Right on cue, four days after White gave this impassioned address, the French Cameroonian heavyweight Francis Ngannou knocked Alistair Overeem out in Detroit in the most ridiculous way possible—an uppercut that snapped his whole face skyward, and then felled him like he’d been shot. It wasn’t just Ngannou’s sixth finish in six fights in the UFC, it was a declaration of ruin. People were throwing up memes of the KO, and grown men were talking about their greatest fears (which Ngannou came to represent).

Ngannou is the hardest-hitting, most vicious puncher the UFC has ever known. He has been fighting as a professional for only four years. He looked like he was drawn by Frank Frazetta, and his quest to dominate the indomitable heavyweight division suddenly feels inevitable. He already talks about the title like it’s his, and it probably will be on January 20, when he would meet Stipe Miocic in Boston at UFC 220.

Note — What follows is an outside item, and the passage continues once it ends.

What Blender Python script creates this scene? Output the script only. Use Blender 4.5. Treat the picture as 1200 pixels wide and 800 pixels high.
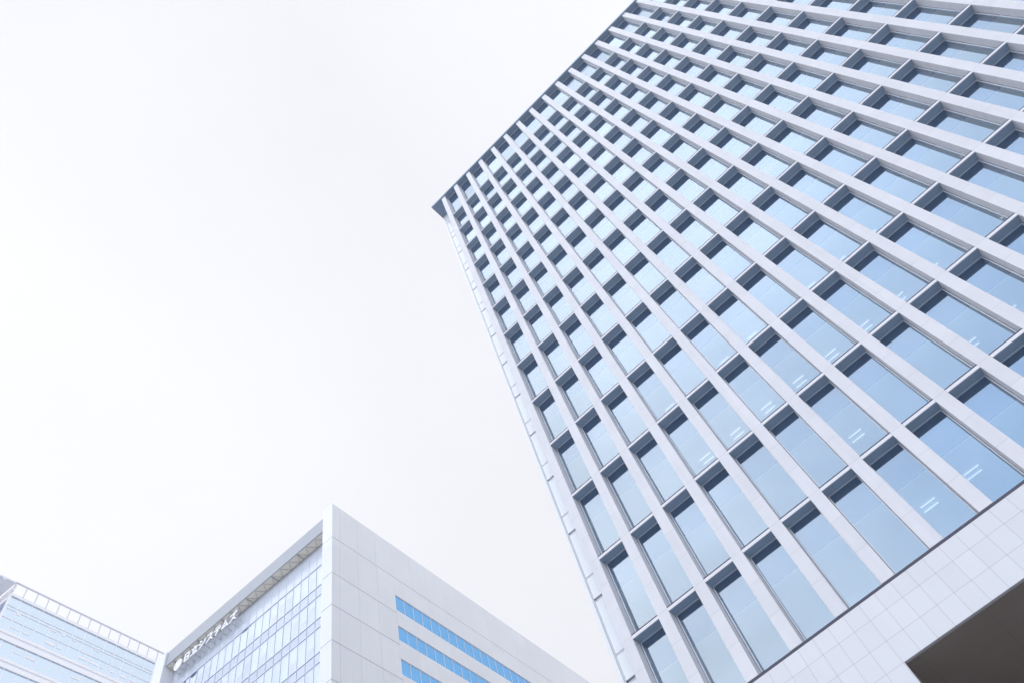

For every Cody Garbrandt and Paige VanZant that the UFC burnishes to look like a legend before they really earn it, there is a Ngannou coming up the rungs with the kind of “it” factor that wows people into paying attention. He’s the next big thing in the UFC.

And he’s the reason Dana White comes off looking like gold when making outlandish claims. Sometimes Dana is overly blunt. Sometimes he’s full of shit. And sometimes he literally speaks bullshit into existence. During the old scrums, Dana would make a leap and a net would literally appear.

Well, not literally, but you know what I mean.